> **The task**
The line containing "R = math.radians" marks the end: extract everything from the first line of the data through that line, exactly, with no pictures.

** start The data **

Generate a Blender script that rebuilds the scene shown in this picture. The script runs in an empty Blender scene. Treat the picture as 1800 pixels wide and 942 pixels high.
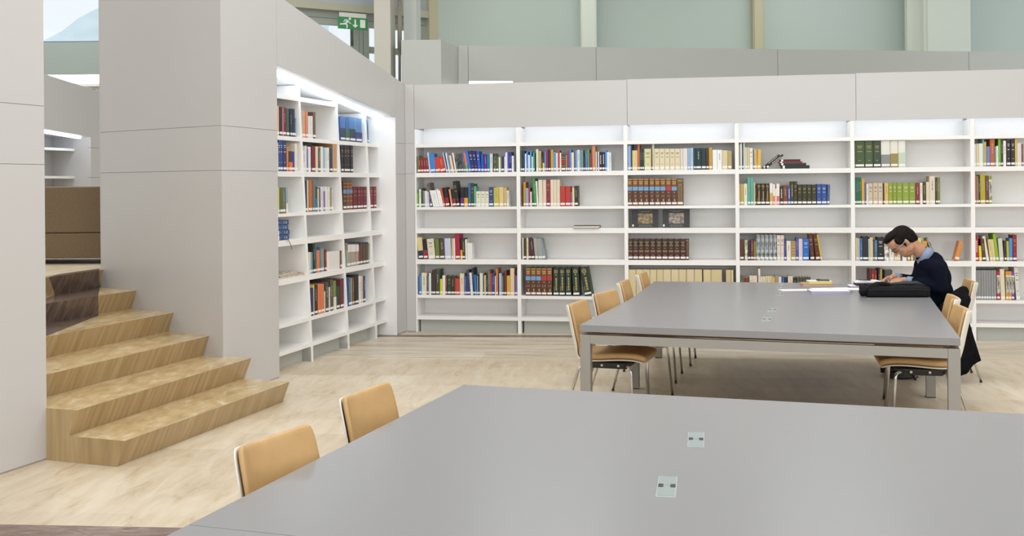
import bpy, bmesh, math, random
from mathutils import Vector, Matrix
random.seed(7)
SC = bpy.context.scene
COL = SC.collection
R = math.radians

# ------------------------------------------------------------------ camera, world, lights, exposure
def make_camera():
    f, cy, pitch, roll, h = 1920.0, 320.2, .0022, .0093, 1.70
    fw = Vector((0, math.cos(pitch), math.sin(pitch)))
    up = Vector((0, -math.sin(pitch), math.cos(pitch)))
    rt = Vector((1, 0, 0))
    c, s = math.cos(roll), math.sin(roll)
    rx = rt * c - up * s
    ux = rt * s + up * c
    cam = bpy.data.cameras.new('camera')
    cam.sensor_fit = 'HORIZONTAL'
    cam.sensor_width = 36.0
    cam.lens = 36.0 * f / 1800.0
    cam.shift_y = -(471.0 - cy) / 1800.0
    cam.clip_start = .05
    cam.clip_end = 300
    o = bpy.data.objects.new('camera', cam)
    COL.objects.link(o)
    m = Matrix((rx, ux, -fw)).transposed().to_4x4()
    m.translation = Vector((0, 0, h))
    o.matrix_world = m
    SC.camera = o
make_camera()

W = bpy.data.worlds.new('sky')
SC.world = W
W.use_nodes = True
W.node_tree.nodes['Background'].inputs[0].default_value = (.93, .97, 1.0, 1)
W.node_tree.nodes['Background'].inputs[1].default_value = 1.06

SC.view_settings.view_transform = 'Standard'
SC.view_settings.look = 'None'
SC.view_settings.exposure = 0.0
SC.view_settings.gamma = 1.0
SC.view_settings.use_curve_mapping = False
SC.cycles.use_denoising = True
SC.cycles.max_bounces = 8
SC.cycles.diffuse_bounces = 5
SC.cycles.sample_clamp_indirect = 6.0

CEIL_POWER = 69.0
def area(name, loc, sx, sy, power, color, rot=(0, 0, 0)):
    l = bpy.data.lights.new(name, 'AREA')
    l.shape = 'RECTANGLE'
    l.size = sx
    l.size_y = sy
    l.energy = power
    l.color = color
    o = bpy.data.objects.new(name, l)
    COL.objects.link(o)
    o.location = loc
    o.rotation_euler = rot
    return o
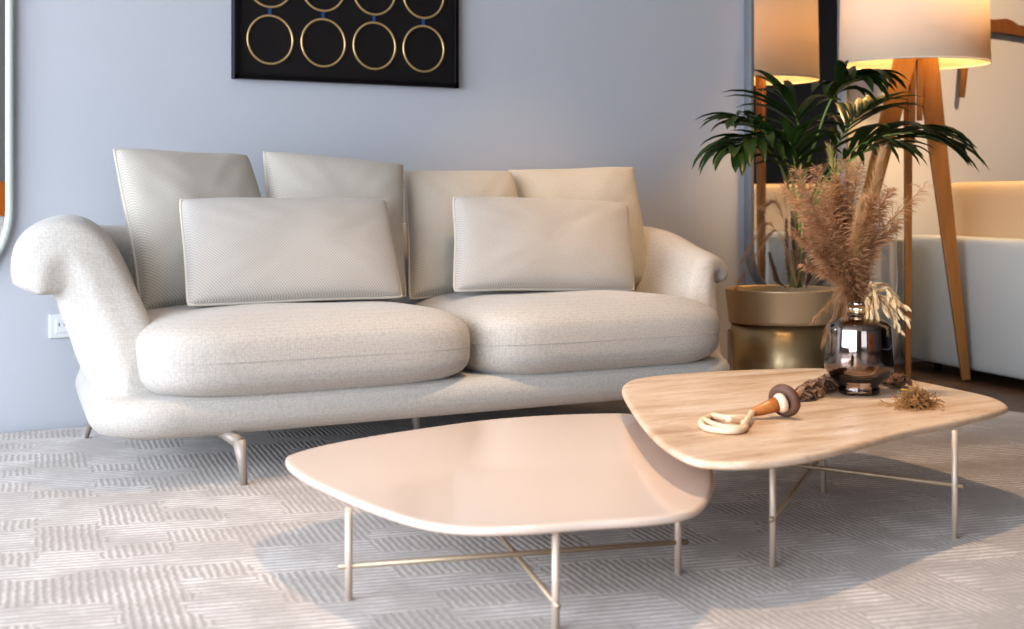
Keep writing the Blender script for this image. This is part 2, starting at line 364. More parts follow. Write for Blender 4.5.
def shell_surface():
    # columns: left arm front -> back -> right arm front ; rows: bottom -> tip. (x,y,z,halfthickness)
    C = [
     [(1.270,4.03,.20),(1.250,4.08,.36),(1.212,4.14,.50),(1.145,4.16,.640),(1.072,4.17,.628),(1.048,4.17,.528)],
     [(1.325,4.28,.20),(1.295,4.31,.38),(1.250,4.34,.52),(1.195,4.35,.650),(1.105,4.34,.640),(1.08,4.34,.545)],
     [(1.39,4.58,.20),(1.37,4.60,.38),(1.345,4.62,.53),(1.285,4.63,.652),(1.21,4.64,.645),(1.17,4.64,.58)],
     [(1.47,4.86,.20),(1.46,4.89,.40),(1.45,4.93,.56),(1.425,4.96,.645),(1.39,4.99,.65),(1.36,5.01,.62)],
     [(1.80,4.91,.20),(1.80,4.95,.40),(1.80,4.99,.55),(1.80,5.02,.635),(1.80,5.05,.65),(1.80,5.07,.63)],
     [(2.27,4.91,.20),(2.27,4.95,.40),(2.27,4.99,.55),(2.27,5.02,.635),(2.27,5.05,.65),(2.27,5.07,.63)],
     [(2.74,4.91,.20),(2.74,4.95,.40),(2.74,4.99,.55),(2.74,5.02,.635),(2.74,5.05,.65),(2.74,5.07,.63)],
     [(3.19,4.88,.20),(3.24,4.92,.40),(3.31,4.96,.56),(3.36,4.99,.645),(3.39,5.01,.65),(3.42,5.02,.62)],
     [(3.33,4.58,.20),(3.39,4.60,.38),(3.45,4.63,.54),(3.49,4.65,.625),(3.54,4.66,.62),(3.555,4.66,.58)],
     [(3.30,4.28,.20),(3.355,4.31,.36),(3.41,4.34,.49),(3.445,4.36,.565),(3.50,4.37,.560),(3.52,4.37,.52)],
     [(3.30,4.03,.20),(3.335,4.09,.34),(3.365,4.15,.45),(3.41,4.18,.530),(3.475,4.21,.530),(3.505,4.21,.495)],
    ]
    rows = len(C[0]); NU, NV = 8, 8
    G = []
    for r in range(rows): G.append(catmull([C[c][r] for c in range(len(C))], NU))
    nu = len(G[0]); grid = [catmull([G[r][i] for r in range(rows)], NV) for i in range(nu)]
    nv = len(grid[0])
    def tn(i, j):
        u = i/(nu-1); v = j/(nv-1)
        fl = min(1, 2.2*max(0, 1-u/.30)); fr_ = min(1, 2.2*max(0, 1-(1-u)/.30))
        TL_ = [.080,.112,.108,.092,.086,.066]; TB_ = [.080,.075,.070,.060,.055,.050]; TR_ = [.080,.070,.062,.054,.050,.040]
        q = v*5; k = min(4, int(q)); q -= k
        mixr = lambda A: A[k]*(1-q)+A[k+1]*q
        base = mixr(TL_)*fl+mixr(TR_)*fr_+mixr(TB_)*(1-fl-fr_)
        du = min(u, 1-u)/.035; dv = (1-v)/.014
        e = 1
        if du < 1: e *= math.sqrt(max(0, 1-(1-du)**2))
        if dv < 1: e *= math.sqrt(max(0, 1-(1-dv)**2))
        return max(base*e, .002)
    top, bot = [], []
    for i in range(nu):
        for j in range(nv):
            a = grid[min(i+1, nu-1)][j]-grid[max(i-1, 0)][j]; b = grid[i][min(j+1, nv-1)]-grid[i][max(j-1, 0)]
            n = a.cross(b).normalized(); t = tn(i, j)
            top.append(grid[i][j]+n*t); bot.append(grid[i][j]-n*t)
    vs = top+bot; o = nu*nv; fs = []
    for i in range(nu-1):
        for j in range(nv-1):
            a = i*nv+j; fs.append((a, a+1, a+nv+1, a+nv)); fs.append((o+a, o+a+nv, o+a+nv+1, o+a+1))
    for i in range(nu-1):
        for j in (0, nv-1):
            a = i*nv+j; q = (a, a+nv, o+a+nv, o+a); fs.append(q if j == 0 else q[::-1])
    for j in range(nv-1):
        for i in (0, nu-1):
            a = i*nv+j; q = (a, o+a, o+a+1, a+1); fs.append(q if i == 0 else q[::-1])
    return vs, fs
sh = MB(); sh.add(*shell_surface())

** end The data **

> **Reply to the exercise**
Generate a Blender script that rebuilds the scene shown in this picture. The script runs in an empty Blender scene. Treat the picture as 1800 pixels wide and 942 pixels high.
import bpy, bmesh, math, random
from mathutils import Vector, Matrix
random.seed(7)
SC = bpy.context.scene
COL = SC.collection
R = math.radians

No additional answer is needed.